I am close to people who lived to see their loved ones murdered. The killing was done by Irish ‘rebels’ who believed they were trying to start a revolution, and by pro-British ‘loyalists’ telling themselves that they were trying to stop one. That’s over now. Or it’s supposed to be.

The people who killed two young men and shot four others on Saturday night may think they’re trying to get the revolution started again. They’re wrong. The revolution has already come. It came when our political representatives decided to forgo the right to revenge and negotiate a settlement in which nobody wins (except everybody) and nobody loses (except everybody). Because of this revolution, we can each have a stake in the future of our society; and the past can be addressed through nonviolent, non-punitive means. It has cost us a great deal.
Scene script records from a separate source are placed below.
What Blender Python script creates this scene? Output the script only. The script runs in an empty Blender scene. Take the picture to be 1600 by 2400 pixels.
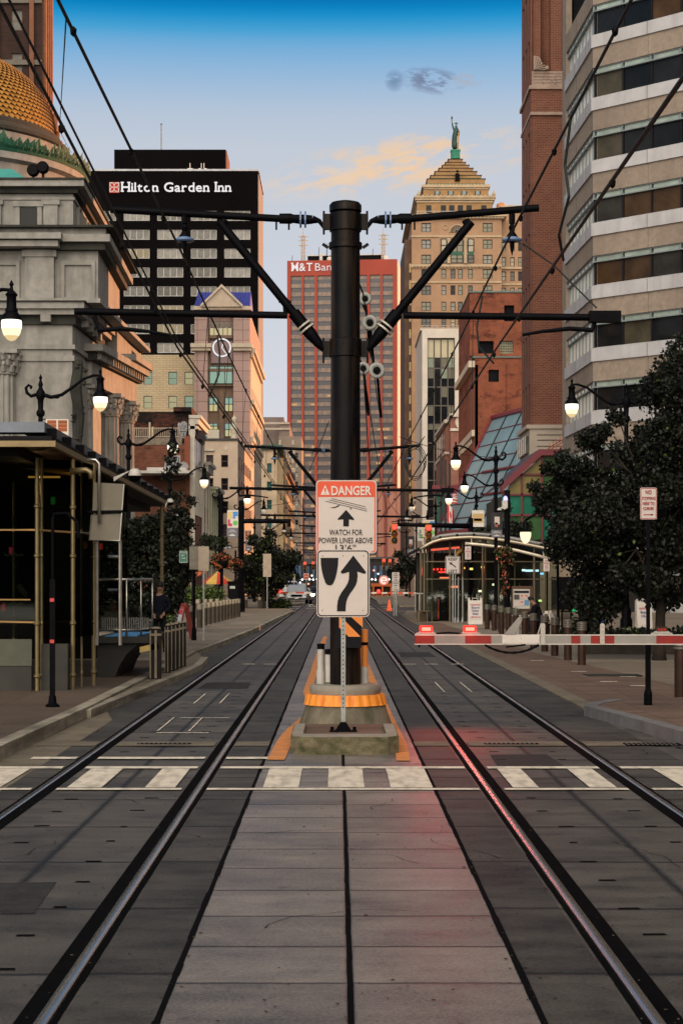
import bpy,bmesh,math,random
import numpy as np
from mathutils import Vector,Matrix
R=math.radians
PI=math.pi
SC=bpy.context.scene
COL=SC.collection
# ------------------------------------------------------------------ camera
cam_d=bpy.data.cameras.new("camera")
cam=bpy.data.objects.new("camera",cam_d)
COL.objects.link(cam)
cam.location=(0,0,1.92)
cam.rotation_euler=(R(90),0,0)
cam_d.sensor_fit='VERTICAL'
cam_d.sensor_height=36
cam_d.lens=61.22
cam_d.shift_x=0.0038
cam_d.shift_y=0.0676
cam_d.clip_start=0.1
cam_d.clip_end=6000
SC.camera=cam
# ------------------------------------------------------------------ light
SUN_EL,SUN_AZ=R(7.0),R(33.0)
sd=Vector((math.cos(SUN_AZ)*math.cos(SUN_EL),math.sin(SUN_AZ)*math.cos(SUN_EL),math.sin(SUN_EL)))
sun_d=bpy.data.lights.new("sun",'SUN')
sun_d.energy=5.0
sun_d.angle=R(0.5)
sun_d.color=(1.0,0.43,0.19)
sun=bpy.data.objects.new("sun",sun_d)
COL.objects.link(sun)
sun.rotation_euler=sd.to_track_quat('Z','Y').to_euler()
sun.location=(60,40,60)
W=bpy.data.worlds.new("World")
SC.world=W
W.use_nodes=True
nt=W.node_tree
nt.nodes.clear()
def wn(t,**k):
 n=nt.nodes.new(t)
 for a,b in k.items():setattr(n,a,b)
 return n
def wl(a,b):nt.links.new(a,b)
def wm(op,a,b=None,c=None,clamp=False):
 n=wn('ShaderNodeMath',operation=op);n.use_clamp=clamp
 for i,s in enumerate((a,b,c)):
  if s is None:continue
  if isinstance(s,(int,float)):n.inputs[i].default_value=s
  else:wl(s,n.inputs[i])
 return n.outputs[0]
def wmix(f,a,b):
 n=wn('ShaderNodeMix',data_type='RGBA')
 if isinstance(f,(int,float)):n.inputs[0].default_value=f
 else:wl(f,n.inputs[0])
 for i,s in((6,a),(7,b)):
  if isinstance(s,tuple):n.inputs[i].default_value=(*s,1)
  else:wl(s,n.inputs[i])
 return n.outputs[2]
tc=wn('ShaderNodeTexCoord')
sep=wn('ShaderNodeSeparateXYZ');wl(tc.outputs['Generated'],sep.inputs[0])
ramp=wn('ShaderNodeValToRGB');wl(sep.outputs[2],ramp.inputs[0])
el=ramp.color_ramp.elements
SKY=[(0.0,(.80,.76,.75)),(.09,(.70,.71,.77)),(.16,(.63,.66,.735)),(.2137,(.585,.625,.70)),(.2414,(.55,.605,.695)),(.2595,(.475,.57,.70)),
(.273,(.365,.52,.715)),(.284,(.27,.475,.715)),(.295,(.16,.42,.71)),(.3015,(.06,.365,.67)),(.310,(.003,.27,.60)),(.3166,(.0,.18,.48)),(.36,(.04,.17,.36)),(.5,(.09,.14,.21)),(1.0,(.09,.12,.17))]
el[0].position,el[0].color=SKY[0][0],(*SKY[0][1],1)
el[1].position,el[1].color=SKY[-1][0],(*SKY[-1][1],1)
for p,c in SKY[1:-1]:
 e=el.new(p);e.color=(*c,1)
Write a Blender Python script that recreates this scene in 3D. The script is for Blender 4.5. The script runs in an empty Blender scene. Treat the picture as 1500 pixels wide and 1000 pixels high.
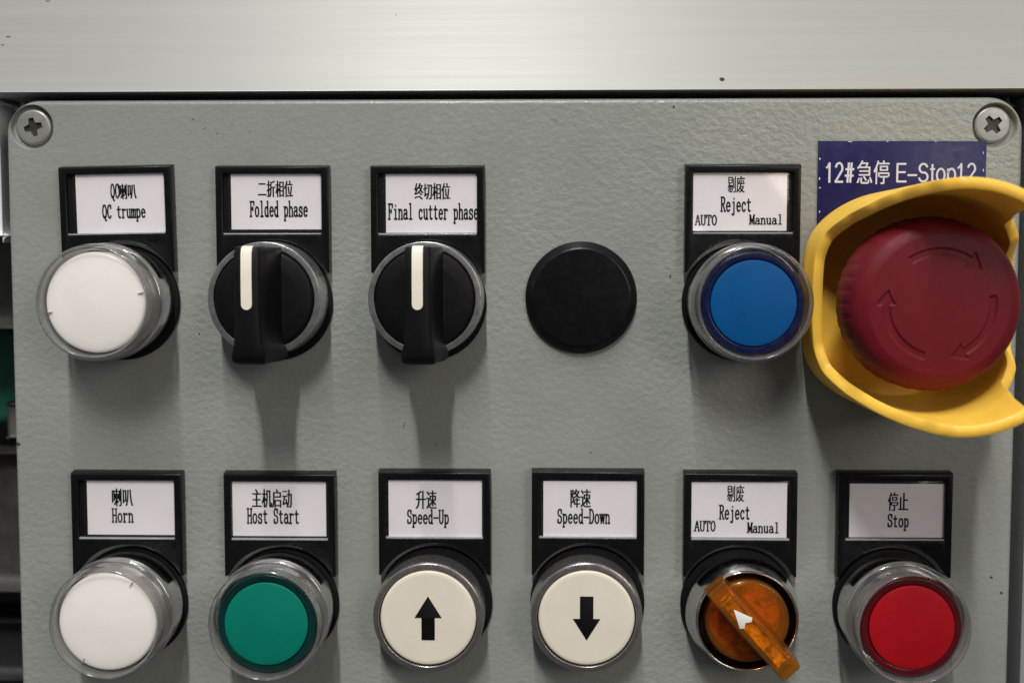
import bpy, bmesh, math, random
from mathutils import Vector, Matrix, Quaternion

random.seed(7)
SC = bpy.context.scene
COL = SC.collection
MM = 0.001
PI = math.pi

# ---------------------------------------------------------------- camera, world, lamps, exposure
F_PX = 1650.0            # focal length in pixels of the 1500 px wide photograph
DIST = 300.0             # millimetres from lens to the front of the panel
FOOT = (790.0, 395.0)    # where the panel's normal through the lens meets the picture

cam_d = bpy.data.cameras.new('camera')
cam = bpy.data.objects.new('camera', cam_d)
COL.objects.link(cam)
SC.camera = cam
cam_d.sensor_width = 36.0
cam_d.lens = 36.0 * F_PX / 1500.0
cam_d.clip_start = 0.01
cam_d.clip_end = 60.0
cam.location = (0, -DIST * MM, 0)
fwd = Vector((-(FOOT[0] - 750) / F_PX, 1.0, -(500 - FOOT[1]) / F_PX)).normalized()
cam.rotation_euler = fwd.to_track_quat('-Z', 'Y').to_euler()
cam_d.dof.use_dof = True
cam_d.dof.focus_distance = 0.289
cam_d.dof.aperture_fstop = 10.0

w = bpy.data.worlds.new('World')
SC.world = w
w.use_nodes = True
nt = w.node_tree
nt.nodes.clear()
o_ = nt.nodes.new('ShaderNodeOutputWorld')
bg = nt.nodes.new('ShaderNodeBackground')
tc = nt.nodes.new('ShaderNodeTexCoord')
sep = nt.nodes.new('ShaderNodeSeparateXYZ')
rmp = nt.nodes.new('ShaderNodeValToRGB')
mr = nt.nodes.new('ShaderNodeMapRange')
mr.inputs['From Min'].default_value = -1.0
mr.inputs['From Max'].default_value = 1.0
nt.links.new(tc.outputs['Generated'], sep.inputs[0])
nt.links.new(sep.outputs['Z'], mr.inputs['Value'])
nt.links.new(mr.outputs[0], rmp.inputs[0])
e = rmp.color_ramp.elements
e[0].position = 0.0; e[0].color = (0.10, 0.10, 0.095, 1)
e[1].position = 1.0; e[1].color = (0.75, 0.78, 0.76, 1)
x = e.new(0.5); x.color = (0.22, 0.225, 0.215, 1)
x = e.new(0.68); x.color = (0.62, 0.64, 0.62, 1)
mrY = nt.nodes.new('ShaderNodeMapRange')
mrY.inputs['From Min'].default_value = -1.0
mrY.inputs['From Max'].default_value = -0.35
mrY.inputs['To Min'].default_value = 0.22
mrY.inputs['To Max'].default_value = 1.0
nt.links.new(sep.outputs['Y'], mrY.inputs['Value'])
vm = nt.nodes.new('ShaderNodeVectorMath'); vm.operation = 'SCALE'
nt.links.new(rmp.outputs[0], vm.inputs[0])
nt.links.new(mrY.outputs[0], vm.inputs['Scale'])
nt.links.new(vm.outputs[0], bg.inputs['Color'])
bg.inputs['Strength'].default_value = 0.78
nt.links.new(bg.outputs[0], o_.inputs[0])

def area_lamp(name, loc, sx, sy, power, color, aim=(0, 0, 0)):
    ld = bpy.data.lights.new(name, 'AREA')
    ld.shape = 'RECTANGLE'
    ld.size = sx
    ld.size_y = sy
    ld.energy = power
    ld.color = color
    o = bpy.data.objects.new(name, ld)
    COL.objects.link(o)
    o.location = loc
    d = Vector(aim) - Vector(loc)
    # local Y of the lamp runs along the world's Y (away from the panel)
    zax = -d.normalized()
    yax = Vector((0, 1, 0)); yax = (yax - zax * yax.dot(zax)).normalized()
    xax = yax.cross(zax)
    o.rotation_euler = Matrix((xax, yax, zax)).transposed().to_euler()
    return o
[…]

There can be no one who is totally satisfied with every aspect of the Northern Ireland peace process – I’ll gladly tell you what bothers me about it if you ask. But complaint, and much less revenge, won’t serve us – even as we are outraged at the weekend’s horror. For the larger truth is that while it has always been true that there has never been any justification for the use of violence for political ends in Ireland and Northern Ireland, today, and for at least the last decade, there can be no way of even pretending such a justification exists.